We all dream of that unexpected windfall—a distant relative leaving us a fortune, a lottery win, or even a generous company bonus. While the idea of suddenly coming into a large sum of money is exhilarating, knowing how to invest it wisely is crucial. In the latest episode of the Financial Freedom Pod, Bruce Whitfield sits down with certified financial planner Warren Ingram to discuss the best strategies for managing and investing a windfall.
Warren Ingram emphasises the importance of having a game plan. “Trying to think on the fly is a really bad idea when it comes to investing,” he says. Instead, he advocates for a strategic, methodical approach. One of the key takeaways from the episode is the concept of phasing in your investments.
Phasing in involves gradually investing your lump sum over a period of time rather than all at once. This strategy helps manage market volatility and emotional decision-making. “The best strategy I can think of to manage my emotions and the motions of markets is to phase the money in, feed it in over a period of time,” Warren explains.
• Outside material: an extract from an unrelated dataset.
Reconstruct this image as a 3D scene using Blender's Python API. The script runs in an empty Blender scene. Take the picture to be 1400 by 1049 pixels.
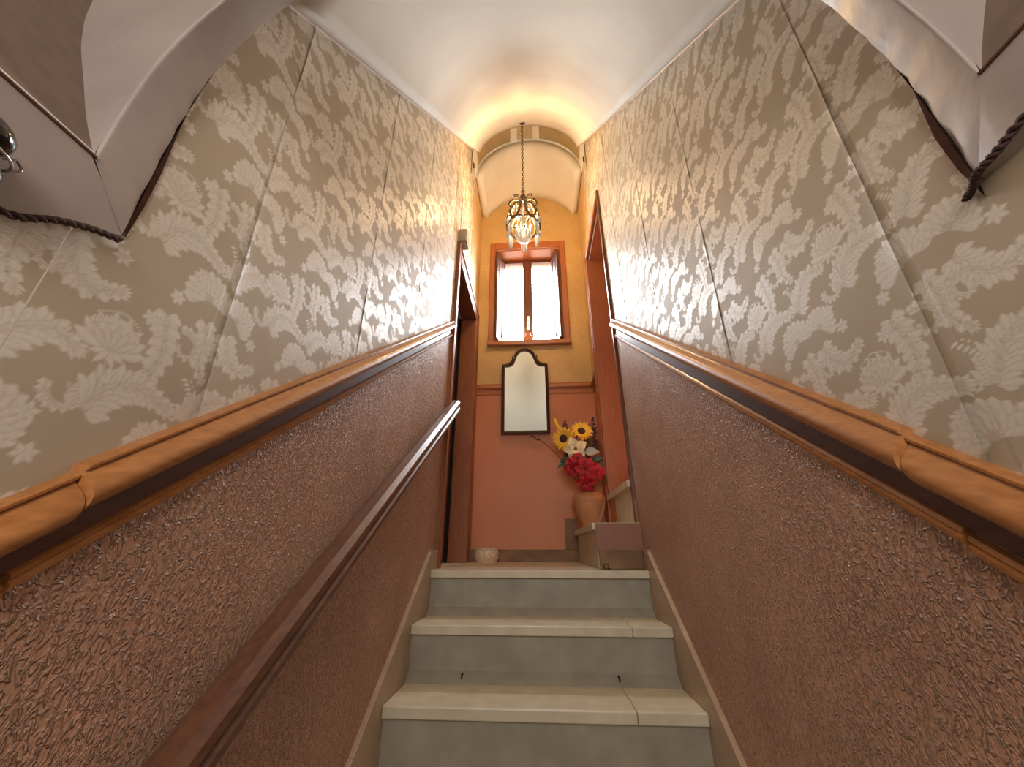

The duration of the phasing-in period depends on the size of the windfall and current market conditions. For larger sums, such as an inheritance, Warren suggests a longer period, anywhere from six to twelve months. For smaller amounts, like a company bonus, a shorter period of three months may suffice. “Size counts, so bigger is longer,” he notes.
Market conditions also play a significant role. If markets are expensive and have been on an upward trend, extending the phasing period can help mitigate the risk of buying at a peak. Conversely, if markets are in a downturn, a shorter phasing period allows you to take advantage of lower prices.
Another critical point Warren makes is the importance of starting immediately and staying invested. “Our most important job is to get going with our investments and to stay invested and earn the dividends and get the growth irrespective of the market fluctuations,” he says. This approach aligns with the principles of behavioural finance, focusing on long-term growth rather than short-term market movements.
Automation is another tool that can simplify the investment process. By automating your phased investments, you remove the need to make monthly decisions, ensuring consistency and reducing the risk of emotional interference.
Whether you’re dealing with an unexpected inheritance, a lottery win, or a company bonus, having a clear game plan and phasing in your investments can help you navigate market volatility and maximise your returns.